Funny that when people (even religious people) want to insult scientists, they compare them to a priesthood, or say that science is just another religion.
How is it no-one who wants to insult priests accuses them of being just another bunch of scientists?
Perhaps at some deep level the defenders of religion recognise the weakness of their case, and can only defend it by trying to drag science down to the same level.
McGrath describes this as a good and reliable definition of faith on page 86 of his recent book, “Dawkins’ God”. It’s from WH Griffith Thomas:
“[Faith] affects the whole of man’s nature. It commences with the conviction of the mind based on adequate evidence; it continues in the confidence of the heart or emotions based on conviction, and is crowned in the consent of the will, by means of which the conviction and confidence are expressed in conduct.”
His note in the back reads: “Faith thus includes ‘the certainty of evidence’ and the ‘certainty of adherence’; it is not ‘blind but intelligent’.”
From this it would appear he hasn’t read Jamie Whyte’s book on “Clear Thinking”.
I rushed to find the book mentioned Alun; it’s actual titles are ‘Bad Thinking’ OR ‘Crimes against Logic’ for the US and UK. Sounds good in the reviews.
” The reason that Richard Dawkins has become so influential is that his rather strident, rather aggressive views resonate with what quite a lot of people hope is indeed the case.”
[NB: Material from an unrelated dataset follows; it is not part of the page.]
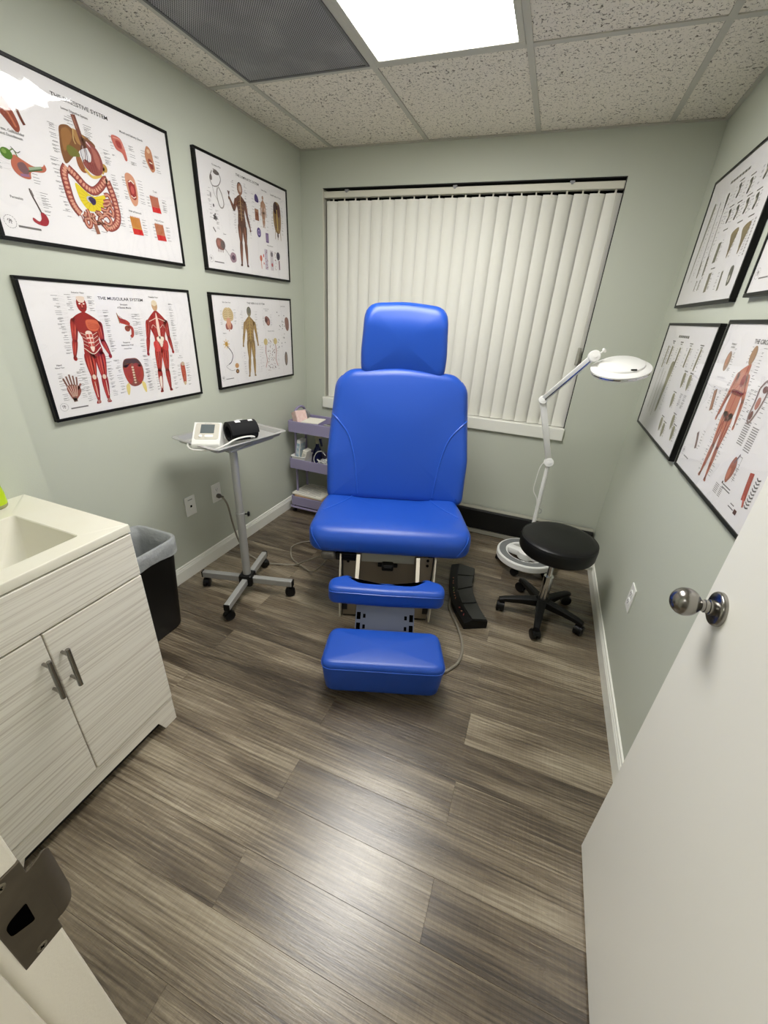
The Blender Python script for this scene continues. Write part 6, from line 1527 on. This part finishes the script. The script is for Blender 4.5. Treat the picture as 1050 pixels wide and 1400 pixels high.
for (x0, x1, y0, y1, n, ld) in ((136, 156, 350, 420, 9, 128), (84, 98, 230, 300, 8, 108), (146, 164, 220, 300, 9, 132), (176, 206, 230, 360, 16, 226), (330, 362, 330, 430, 12, 306), (360, 380, 230, 330, 12, 346), (226, 246, 60, 220, 16, 260), (322, 344, 60, 220, 16, 306), (256, 266, 380, 430, 5, 270), (462, 480, 250, 340, 8, 452), (384, 402, 250, 340, 8, 412), (150, 170, 100, 170, 7, 134), (474, 500, 100, 150, 6, 468)): a.notes(x0, x1, y0, y1, n, lead=ld, w=(10, 24))
a.emblem(38, 66, 14); a.rect(56, 110, 52, 56, (120, 116, 116)); CIR = A
# --- chart mostly out of the frame above it
A = Art(8); a = A
a.text('THE RESPIRATORY SYSTEM', 382, 440, 11, (80, 76, 76), width=220); a.emblem(40, 62, 15); a.rect(60, 124, 46, 50, (110, 106, 106)); a.line([(92, 150), (86, 128), (96, 112)], 18, (150, 76, 72), 3)
for s in (-1, 1): a.poly([(382 + s * 12, 360), (382 + s * 40, 380), (382 + s * 84, 320), (382 + s * 92, 220), (382 + s * 60, 190), (382 + s * 16, 230)], (206, 140, 130), 3); a.line([(382, 350), (382 + s * 34, 310), (382 + s * 56, 250)], 7, (222, 200, 190), 4)
a.line([(382, 420), (382, 340)], 14, (214, 190, 176), 4)
a.notes(60, 120, 180, 420, 20, w=(20, 50)); a.notes(560, 700, 60, 420, 40, w=(20, 60)); a.notes(140, 200, 60, 120, 8, w=(20, 40)); RES = A

chart('black-framed digestive system chart with large liver and bowel drawing above the muscular chart', (0.0, -1.877, 1.636), pi / 2, DIG)
chart('black-framed muscular system chart with two red standing figures above the vanity and trash can', (0.0, -1.879, 1.036), pi / 2, MUS)
chart('black-framed lymphatic system chart with dark brown waving figure, nearest the window at the top', (0.0, -0.965, 1.635), pi / 2, LYM)
chart('black-framed nervous system chart with tan figure seen from behind, above the utility cart', (0.0, -0.971, 1.036), pi / 2, NER)
chart('black-framed chart of narrow olive limb drawings, upper one nearest the window corner', (W, -0.262, 1.585), -pi / 2, OLV)
chart('black-framed pale olive chart hanging just behind the magnifier lamp head', (W, -0.272, 1.020), -pi / 2, OL6)
chart('black-framed circulatory system chart with a pale red figure partly hidden by the door', (W, -1.107, 1.030), -pi / 2, CIR)
chart('black-framed chart above the circulatory chart, cut off by the picture edge', (W, -1.139, 1.592), -pi / 2, RES)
This reminds me so much of arguing gun control. Dawkins (who rules IMHO) seems, from the tone of his writing, to have lost patience with playing nice for people who just don’t seem to BLOODY LISTEN!
In the gun control debate, this just lets people discount you as strident, aggressive and dangerous. It appears to be happening that way for atheism too.
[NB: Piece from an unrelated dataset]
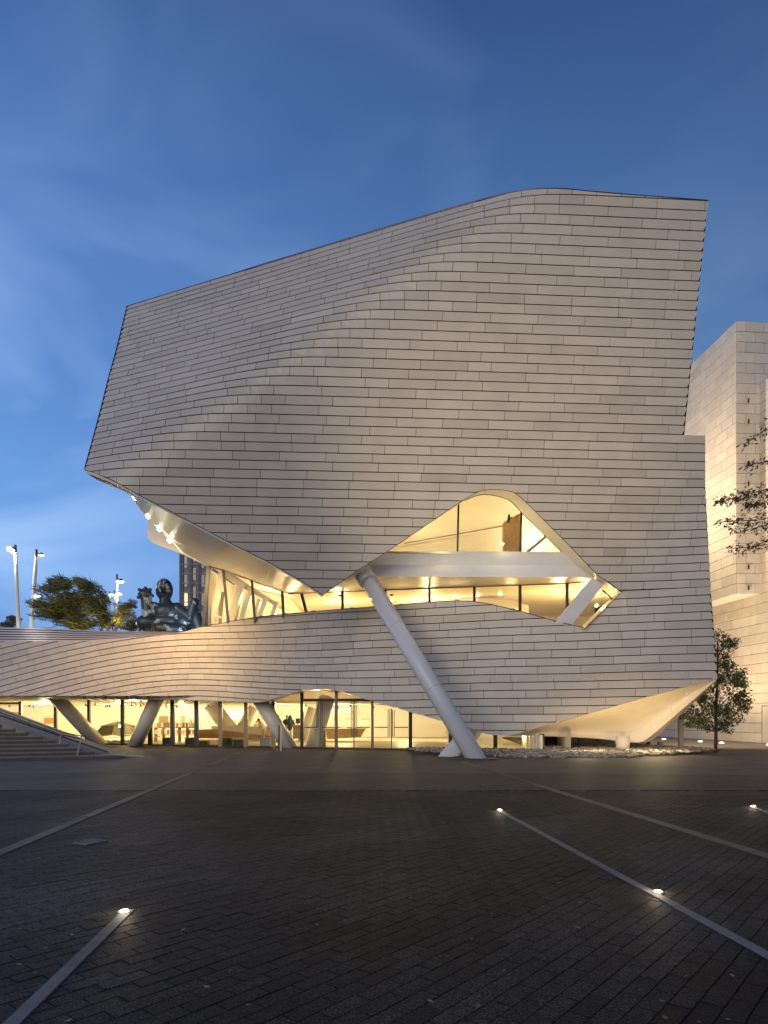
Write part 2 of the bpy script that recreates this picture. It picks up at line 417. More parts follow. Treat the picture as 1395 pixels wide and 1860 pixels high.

Damn, why do we have to tolerate idiots? Or more accurately, why do perfectly intelligent people not practice intellectual consistency???
(So slap me…)
I’ve often had the same thought as Harry above, except I’ve always perceived it as even more absurd than the way he puts it. Doesn’t it, after all, amount to the religious saying “Let’s make the atheists look really silly, so people will prefer us. How can we do that? I’ve got it! Let’s say they’re like us!”? I know in most cases it’s more like “they’re no better than us” to try to put religion and science on an equal footing, but there is that aspect, too.
Re: ChrisPer’s second comment: it’s not just that Dawkins seems to have lost patience from the tone of his writing, I think he was quite explicit in his post-9/11 piece about the faith-guided missile that it was time to take the gloves off and keep them off, i.e. we cannot afford any more pussy-footing around the real point. And blaming a certain fringe element of fundamentalist Islam is doing precisely that; religion in general is what makes such horrors possible and it needs to be said openly, forcefully and frequently. Anything else is capitulation and has the immediate effect of capitulation (see the previous Comment, “Deeply Cherished Dogmatism”).
Actually ‘bad thoughts; a guide to clear thinking’.
It is very good. It’s unapologetic in its harsh dealing with faith. I think it’s a mark of how established religious correctness is that something so straightforward can come across as quite naughty (to me).
Alun wrote:
‘His note in the back reads: “Faith thus includes ‘the certainty of evidence’ and the ‘certainty of adherence’; it is not ‘blind but intelligent’.”‘
How many errors does this contain?
1) The well known fallacy of composition (http://www.nizkor.org/features/fallacies/composition.html), where characteristics of a part of something are assumed to be true for the whole.
2) The fallacy of equivocation (http://en.wikipedia.org/wiki/Equivocation), because the certainty involved in “the certainty of evidence” is not the same sort of thing involved in “the certainty of adherence”, whatever that is.
3) The fallacy of irrelevant conclusion: even if faith contains a lot of valid things, it does not follow they have been combined in an “intelligent” way.